Big Ten basketball strong, deep and scary

ROSEMONT, Ill. —Tim Miles hasn’t coached a Big Ten basketball game yet, but he’s well aware of the depth of talented teams waiting for Nebraska come early January. If a murderer’s row of consecutive opponents exists, his Cornhuskers have it.

Asked to assess the strength of the league during Big Ten media day Thursday morning, Miles turned to a conference official and sarcastically thanked him for the team’s post-New Year’s schedule. He promptly ran down the list of Nebraska’s first four league games.

At fourth-ranked Ohio State. Home against No. 21 Wisconsin. At fifth-ranked Michigan. At No. 14 Michigan State.

“Santa’s gonna give some coal over there at that house,” Miles said to the conference official.

Hey, no one said the league was going to be easy this year.

The Big Ten boasts five teams in the preseason coaches top 25 poll — Indiana, the lone ranked team not already mentioned, just happens to be No. 1 in the country. The number of ranked teams is more than any other conference in the nation, including the ACC (four teams), the SEC (three), Big East (three), Big 12 (three) and Pac-12 (two).

Preseason polls might mean nothing in the long run, but at the very least, they serve as an indicator of expectations for a team and a conference. And expectations this season for the Big Ten are as high as they’ve been in years.

“I think you will see more teams than we have ever had in the NCAA Tournament,” Minnesota coach Tubby Smith said.

Big Ten coaches agreed the strength of the conference could be attributed to two key factors: the quality of returning players and the number of years coaches have spent with one team, which creates more cohesiveness at programs.

Michigan State’s Tom Izzo, for example, is beginning his 18th season in charge of the Spartans. Northwestern’s Bill Carmody starts his 13th season with the Wildcats and Wisconsin’s Bo Ryan his 12th season with the Badgers. Eight of the league’s 12 coaches have been with their programs for at least the past four seasons.

“Early on when I was an assistant, I felt like the league was really good back then,” Izzo said. “You had incredible coaches, and I think right now this league has the best coaches that we’ve ever had.”

It doesn’t hurt to have talented players, and the Big Ten has plenty.

Indiana returns its entire starting five, including sophomore center Cody Zeller, the “best player in college basketball,” according to Purdue coach Matt Painter. Zeller averaged 15.6 points and 6.6 rebounds as a freshman and helped pull the Hoosiers back into the national spotlight.

At Ohio State, point guard Aaron Craft and forward Deshaun Thomas are the catalysts. Thomas is expected to make a huge leap after averaging 15.9 points and 5.4 rebounds last season as a sophomore, when the Buckeyes reached the Final Four.
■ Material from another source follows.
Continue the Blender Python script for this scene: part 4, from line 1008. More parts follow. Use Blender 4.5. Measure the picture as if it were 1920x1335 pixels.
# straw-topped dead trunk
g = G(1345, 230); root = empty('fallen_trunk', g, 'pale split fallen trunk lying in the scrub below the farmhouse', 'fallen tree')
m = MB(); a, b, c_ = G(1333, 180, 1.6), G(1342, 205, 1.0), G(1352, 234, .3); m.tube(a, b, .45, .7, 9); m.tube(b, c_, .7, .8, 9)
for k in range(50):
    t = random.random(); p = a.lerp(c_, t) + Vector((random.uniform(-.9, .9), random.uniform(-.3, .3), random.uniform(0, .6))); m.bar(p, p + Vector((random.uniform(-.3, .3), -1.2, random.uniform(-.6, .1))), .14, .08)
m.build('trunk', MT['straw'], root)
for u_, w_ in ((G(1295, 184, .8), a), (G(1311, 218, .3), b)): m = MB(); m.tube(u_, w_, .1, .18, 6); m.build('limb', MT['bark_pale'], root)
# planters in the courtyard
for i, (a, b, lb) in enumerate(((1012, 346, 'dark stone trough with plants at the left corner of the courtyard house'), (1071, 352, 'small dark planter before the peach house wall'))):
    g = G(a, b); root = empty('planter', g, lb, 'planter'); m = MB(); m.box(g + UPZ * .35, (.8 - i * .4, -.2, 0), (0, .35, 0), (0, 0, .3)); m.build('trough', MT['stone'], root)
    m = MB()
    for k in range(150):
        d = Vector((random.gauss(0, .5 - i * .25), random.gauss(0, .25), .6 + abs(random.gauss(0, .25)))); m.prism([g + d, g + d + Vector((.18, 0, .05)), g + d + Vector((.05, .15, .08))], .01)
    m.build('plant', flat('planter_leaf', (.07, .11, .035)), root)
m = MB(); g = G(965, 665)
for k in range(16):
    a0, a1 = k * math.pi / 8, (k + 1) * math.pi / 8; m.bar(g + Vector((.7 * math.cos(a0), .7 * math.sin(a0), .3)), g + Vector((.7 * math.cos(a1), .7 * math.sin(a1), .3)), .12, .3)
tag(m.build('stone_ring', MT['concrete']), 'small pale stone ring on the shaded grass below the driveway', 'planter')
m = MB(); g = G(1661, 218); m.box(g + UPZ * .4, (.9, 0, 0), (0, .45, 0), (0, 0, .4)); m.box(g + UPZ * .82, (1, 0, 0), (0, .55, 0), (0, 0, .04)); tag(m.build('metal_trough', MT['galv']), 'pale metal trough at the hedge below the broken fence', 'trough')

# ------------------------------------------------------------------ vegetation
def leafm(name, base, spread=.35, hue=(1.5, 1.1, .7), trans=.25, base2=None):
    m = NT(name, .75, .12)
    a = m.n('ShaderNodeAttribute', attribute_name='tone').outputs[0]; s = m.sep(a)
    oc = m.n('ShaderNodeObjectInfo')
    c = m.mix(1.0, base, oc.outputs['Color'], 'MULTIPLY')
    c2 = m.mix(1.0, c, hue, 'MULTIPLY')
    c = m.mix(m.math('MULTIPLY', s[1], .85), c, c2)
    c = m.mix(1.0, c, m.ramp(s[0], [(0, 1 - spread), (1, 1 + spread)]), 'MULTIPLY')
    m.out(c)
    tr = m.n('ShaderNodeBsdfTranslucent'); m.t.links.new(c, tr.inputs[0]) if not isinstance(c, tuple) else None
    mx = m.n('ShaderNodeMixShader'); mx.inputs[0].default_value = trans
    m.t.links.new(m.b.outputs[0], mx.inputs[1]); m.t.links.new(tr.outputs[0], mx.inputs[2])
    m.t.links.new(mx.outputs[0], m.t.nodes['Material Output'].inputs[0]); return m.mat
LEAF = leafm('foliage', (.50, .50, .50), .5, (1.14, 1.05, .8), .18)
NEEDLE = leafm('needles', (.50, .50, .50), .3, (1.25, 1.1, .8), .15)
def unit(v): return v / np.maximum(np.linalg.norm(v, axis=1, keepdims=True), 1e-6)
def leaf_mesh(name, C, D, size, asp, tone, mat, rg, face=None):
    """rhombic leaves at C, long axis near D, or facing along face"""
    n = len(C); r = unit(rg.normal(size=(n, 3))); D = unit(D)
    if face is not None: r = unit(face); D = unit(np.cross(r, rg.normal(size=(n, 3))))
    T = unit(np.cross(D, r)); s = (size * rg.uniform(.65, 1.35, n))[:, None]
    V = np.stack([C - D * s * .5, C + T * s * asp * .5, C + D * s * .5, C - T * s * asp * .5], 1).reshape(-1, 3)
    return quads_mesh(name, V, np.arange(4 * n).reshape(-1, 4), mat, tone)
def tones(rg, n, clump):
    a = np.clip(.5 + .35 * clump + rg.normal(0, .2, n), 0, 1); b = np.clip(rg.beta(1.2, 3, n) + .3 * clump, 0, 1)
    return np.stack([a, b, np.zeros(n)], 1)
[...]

Michigan returns sophomore point guard Trey Burke, who could have left for the NBA Draft following last season. Guard Tim Hardaway Jr. serves as a nice complement, and the Wolverines also claim a top-10 freshman recruiting class.

Michigan State brings back three starters, led by point guard Keith Appling, and nabbed a solid recruiting class that includes shooting guard Gary Harris.

Wisconsin has four starters back from a team that finished 26-10 and reached the Sweet 16 of the NCAA Tournament.

And that doesn’t even include Minnesota, which has four of its top five scorers returning and could join the top-25 early in the season.

“We could be better teams this year, but I don’t know if the records will show it with everybody in the league,” Ryan said. “I think there is going to be a lot of parity. I haven’t said that every year, but I think this year it’s going to be pretty obvious.”

Interestingly, the juxtaposition of the Big Ten’s basketball and football teams could not be more starkly contrasted. While basketball now appears on the rise, football has taken a nosedive. No Big Ten team is listed in the top 20 of the latest BCS rankings. And undefeated Ohio State is ineligible for postseason play, as is Penn State.

Big Ten commissioner Jim Delany noted the cavernous gaps in the two sports on Thursday.

“I think we’ve got a lot of programs in very good shape,” Delany said of basketball. “We’ve got a lot of returning players. You know, I would say this is sort of a culmination of a build. …

“As far as the football is concerned, I didn’t play it and I didn’t coach it, so my insights into it are less. But I think we have programs in transition. We have new coaches at a number of institutions. We have multiple coaching staff changes at one institution. We have two institutions that are not eligible for postseason play. I think that creates issues.”

Those issues are less of a problem for the Big Ten’s basketball teams as the season approaches. In hoops, the conference is as strong as ever.

 “It’s going to be fun for the fans, fun for the media,” Izzo said, “and hard on the coaches.”